Wednesday, May 30, 2007

Books from Old State House Museum and Kansas State Historical Society

Local/regional publishing from individuals, towns, museums, historical societies, etc. is one of my favorite sources of reading. Of course, for every gem 'discovered' there are many more poorly researched dirt clods, but I am always scouring bibliographies looking for something that catches my eye. Understandably, they are often very difficult to find, but I enjoy the chase (which often leads to other discoveries) as well as the reward.

Therefore, I was very pleased to receive a trio of promising titles in the mail today that could fit into this category. “The Earth Reeled and Trees Trembled”: Civil War Arkansas, 1863-1864 (Old State House Museum: Little Rock, AK, 2007) has been mentioned here before (see link to table of contents) and from Touch the Elbow's Tom.

The Kansas State Historical Society sent me two books. The first is a short history of of Fort Scott (full title Fort Scott: Courage and Conflict on the Border). It is the first of eight volumes from the society's Kansas Fort Series. I've only thumbed through it, but I am impressed so far.

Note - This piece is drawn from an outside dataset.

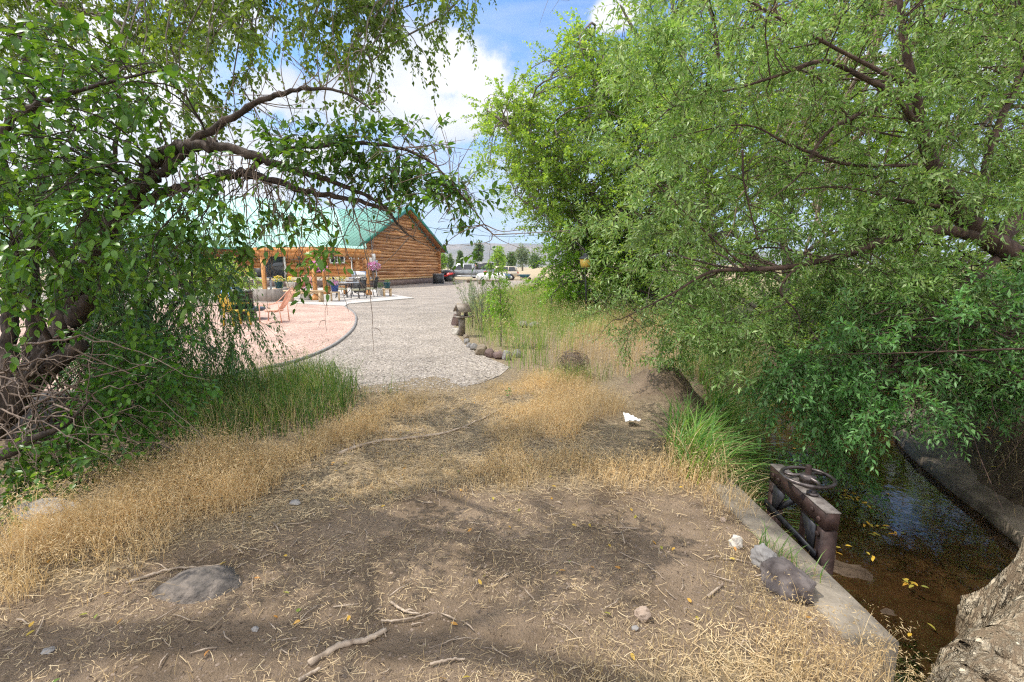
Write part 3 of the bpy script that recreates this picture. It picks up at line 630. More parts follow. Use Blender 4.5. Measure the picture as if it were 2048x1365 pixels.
# metal table and chairs
tp = on(704, 594); table = thing('patio_table', 'round grey metal patio table with curled legs', 'table', tp)
G().lathe([(.62, .70), (.64, .715), (.64, .73), (.62, .74)], n=28).build('table_top', M['grey'], table)
for k in range(4): a = k * 1.57 + .5; G().tube(spline([(.12 * math.cos(a), .12 * math.sin(a), .70), (.08 * math.cos(a), .08 * math.sin(a), .35), (.42 * math.cos(a), .42 * math.sin(a), .0)], 10), .018, 6).build('leg', M['black'], table)
def pchair(p, rz, label):
    o = thing('patio_chair', label, 'chair', p, rz, 'black metal chairs round the patio table')     # seat faces local +x
    G().box((0, 0, .44), (.50, .50, .09)).build('cushion', M['cushion'], o)
    g = G(); 
    for s in (-1, 1): g.tube(spline([(-.24, s * .22, .40), (-.30, s * .22, .75), (-.38, s * .21, 1.02)], 8), .02, 6)
    g.tube([(-.38, -.21, 1.02), (-.40, 0, 1.06), (-.38, .21, 1.02)], .02, 6)
    for k in range(7): y = -.18 + .06 * k; g.tube([(-.25, y, .45), (-.31, y, .75), (-.38, y, 1.02)], .012, 4)
    for z in (.6, .8): g.tube([(-.28, -.21, z), (-.28, .21, z)], .012, 4)
    g.build('backrest', M['black'], o)
    for s in (-1, 1): G().tube(spline([(-.26, s * .25, .66), (.05, s * .28, .68), (.24, s * .26, .63), (.2, s * .25, .45)], 10), .018, 6).build('armrest', M['black'], o)
    for sx in (-1, 1):
        for sy in (-1, 1): G().tube(spline([(sx * .2, sy * .22, .40), (sx * .24, sy * .24, .2), (sx * .28, sy * .25, 0)], 6), .02, 6).build('leg', M['black'], o)
pchair(on(684, 597.5), .25, 'metal patio chair with a pale cushion behind the blue pot')
pchair(on(718, 599), 2.7, 'metal patio chair with a tall dark back in front of the grill')
pchair(on(742, 596), 3.05, 'metal patio chair right beside the pergola post and the white pot')
# grill
gr = thing('gas_grill', 'stainless gas grill with its hood closed behind the patio table', 'grill', on(722, 587.5), -.12)
G().box((0, 0, .42), (.72, .52, .74)).build('cabinet', M['darkgrey'], gr); G().box((0, 0, .88), (1.25, .50, .16)).build('shelf', M['steel'], gr)
G().prism([(-.27, .97), (.27, .97), (.27, 1.10), (.12, 1.30), (-.10, 1.32), (-.27, 1.12)], 'x', -.40, .40).build('lid', M['steel'], gr); G().cyl((-.3, -.33, 1.08), (.3, -.33, 1.08), .018, n=8).build('handle', M['grey'], gr)
for k in range(4): G().cyl((-.3 + .2 * k, -.25, .88), (-.3 + .2 * k, -.285, .88), .028, n=10).build('knob', M['black'], gr)
for s in (-1, 1): G().cyl((s * .3, -.2, .04), (s * .3, -.16, .04), .05, n=10).build('wheel', M['black'], gr)
# planters with yellow flowers
def planter(p, rz, label, pots):
    o = thing('planter_stand', label, 'planter', p, rz)
    G().box((0, 0, .42), (1.15, .42, .05)).build('shelf', M['cedar'], o)
    for sx in (-1, 1): G().box((sx * .5, 0, .2), (.08, .38, .395)).build('leg', M['cedar'], o)
    return o
pa, pb = on(572, 596), on(675, 590)
pa[2] = pb[2] = SZ; planter(pa, -.1, 'low cedar plant stand beside the tall pergola post', 0); planter(pb, -.1, 'low cedar plant stand carrying yellow flowers left of the grill', 0)
pot('plant_pot', 'square dark blue pot of yellow flowers on the plant stand near the door', pa + (-.32, 0, .445), .21, .36, M['tealpot'], plant_flower(70, .28, .26, 'petal_yellow'))
pot('plant_pot', 'white pot of pale flowers on the plant stand near the door', pa + (.3, 0, .445), .22, .34, M['white'], plant_flower(60, .25, .24, 'petal_yellow'))
pot('plant_pot', 'grey pot of yellow flowers on the stand left of the grill', pb + (-.3, 0, .445), .24, .30, M['grey'], plant_flower(80, .22, .30, 'petal_yellow'))
pot('plant_pot', 'white pot of yellow flowers on the stand left of the grill', pb + (.32, 0, .445), .20, .32, M['white'], plant_flower(70, .25, .24, 'petal_yellow'))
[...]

The Kansas Territorial Reader is a 421 page long collection of 22 essays and edited primary documents. The book is divided into six parts, covering a broad array of subject matters and disciplines:
  • At the Dawn of a New Era
  • The Kansas-Nebraska Act, The Kansas Question, and National Politics
  • Immigration and Settlement
  • On the Ground: Conflict in Kansas Territory
  • Gender, Ethnicity, and Race in Territorial Kansas
  • In the Wake of Bleeding Kansas

Reviews of these titles will appear here in the near future.


  1. Drew,

    Nice banner! And what an attractive look overall -- now you're making me second guess my pedestrian, vanilla template. Judging solely by the spine width on some of those titles, it appears that Mill Springs must have been a more pivotal battle than Fredericksburg or Spotsylvania.

    I look forward to hearing your comments on "The Earth Reeled and the Trees Trembled." I'm going to spend a week at Greers Ferry Lake in July, and that might make some good travel reading.


  2. David,
    The Ark. essay book is next after Beatie3. How did you discover Greers Ferry Lake as a vacation destination? Sounds like fun.

    I'm glad you like the new header. I didn't plan it that way, but I like that the Mill Springs book ended up front and center after all the tinkering. It is one of my very favorite books.

  3. My parents relocated to Arkansas from Iowa in the late 70s (people from Iowa and Illinois used to retire to the Ozarks in droves, and maybe still do), and alighted upon Greers Ferry Lake.

    They're buried on a hillside there now, but I still have two brothers in the area, and all my other siblings are descending upon the lake this summer for a little family reunion.

    I like reading about the Civil War in The Natural State. Pea Ridge and Prairie grove are among my favorite battlefields. On one of these trips, I'm going to try to trace the route of Steele's Camden Expedition.

    But not this trip. This trip will be devoted to fishing, drinking, reading, and devouring unhealthy amounts of grilled meat.